Netflix updates Warner Bros bid to all-cash offer
January 21, 2026 05:57 pm
Netflix has updated its offer for Warner Bros Discovery’s streaming and film business and will pay completely in cash - as it looks to fend off rival Paramount Skydance in pursuit of the Hollywood studio.
The move amends the streaming giant’s original offer, which would have funded the transaction using a mix of cash and shares.
In a joint announcement, Netflix and Warner Bros said the change would provide more “certainty” to shareholders and enable them to vote the deal through more quickly.
The update comes as Paramount Skydance presses on with its rival bid to buy Warner Bros, despite being repeatedly rebuffed.
Netflix’s plan would give the streaming giant ownership of Warner Bros’ rich library, which includes franchises such as Harry Potter and Game of Thrones, as well as streaming service HBO Max.
It has offered to pay $27.75 per share for the streaming and film businesses, or roughly $72bn (£54bn), a price that remains unchanged.
The transaction, including debt, values the enterprise at roughly $82bn (£61bn).
Warner Bros shareholders will also receive shares in the other parts of Warner Bros, including news channel CNN, which are set to be spun off as a separate, publicly traded company.
Paramount, which is backed by tech billionaire Larry Ellison and his family, has argued that those networks are worth far less than Warner Bros is hoping, meaning its $30-per-share, or $108bn (£80bn) overall, offer for the company is superior.
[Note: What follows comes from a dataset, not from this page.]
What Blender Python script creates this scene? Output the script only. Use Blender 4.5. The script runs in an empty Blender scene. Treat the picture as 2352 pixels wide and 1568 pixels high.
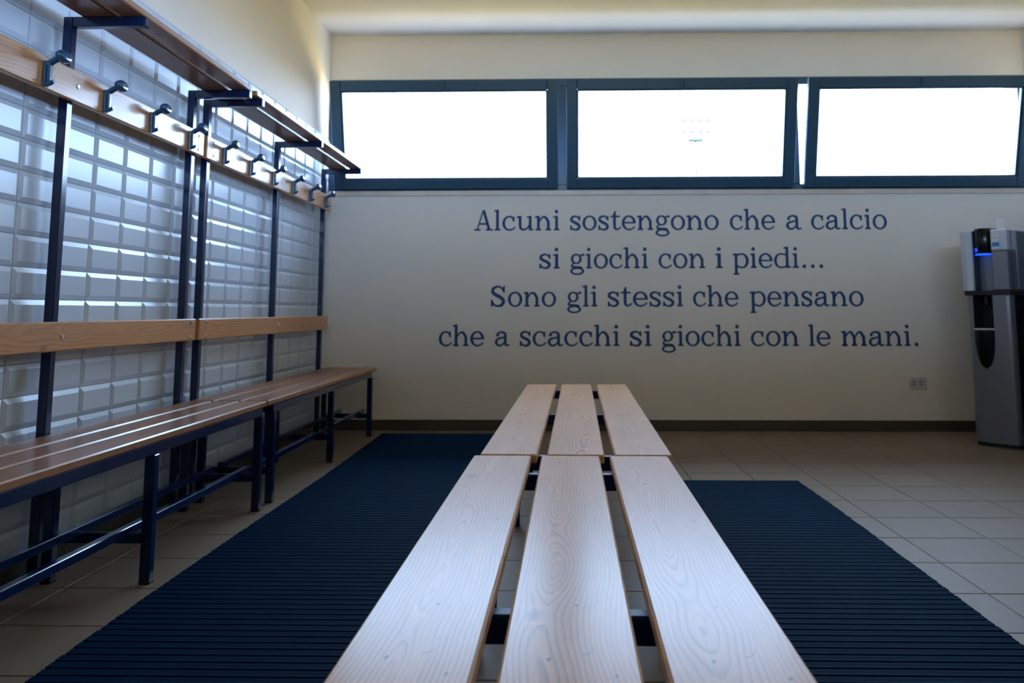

It has kept up its campaign to buy the firm, recently suing Warner Bros to compel the company to release the financial details of the Netflix offer.
The leadership at Warner Bros has stuck by Netflix for now, questioning how Paramount is putting together the money to finance its deal.
“Our amended agreement with Netflix is a testament to the board’s unrelenting focus on representing and advancing our stockholders’ interests,” said Samuel Di Piazza, Jr, chair of the Warner Bros Discovery board of directors.
He said switching to an all-cash offer meant the board could “deliver the incredible value of our combination with Netflix at even greater levels of certainty”, while allowing Warner Bros shareholders to benefit from the spinoff of its other brands.
Critics have rounded on both merger proposals, saying they would consolidate too much power in the hands of one company.
Since the deal was announced last month, Netflix shares have also fallen more than 10%, an indication of investor disquiet about the plan.
They dropped again in after-hours trading on Tuesday, despite the firm posting a strong performance for the last three months of 2025.
Netflix said revenue in the quarter jumped 18% from a year earlier to more than $12bn (£9bn), including more than $1.5bn (£1.1bn) from advertising. Profits surged nearly 30% to $2.4bn (£1.8bn).
The firm said it now has more than 325 million paying subscribers globally, up more than 7% from a year ago.
In a letter to shareholders, the company defended the deal, saying Netflix and Warner Bros had “highly complementary” businesses. They said the purchase would enrich their selection of films and television and allow them to offer more personalised streaming operations.
The firm also emphasised its plans to invest in production in the US.
“Together we’ll be able to offer more opportunities to creators and strengthen the entire entertainment industry,” the company said.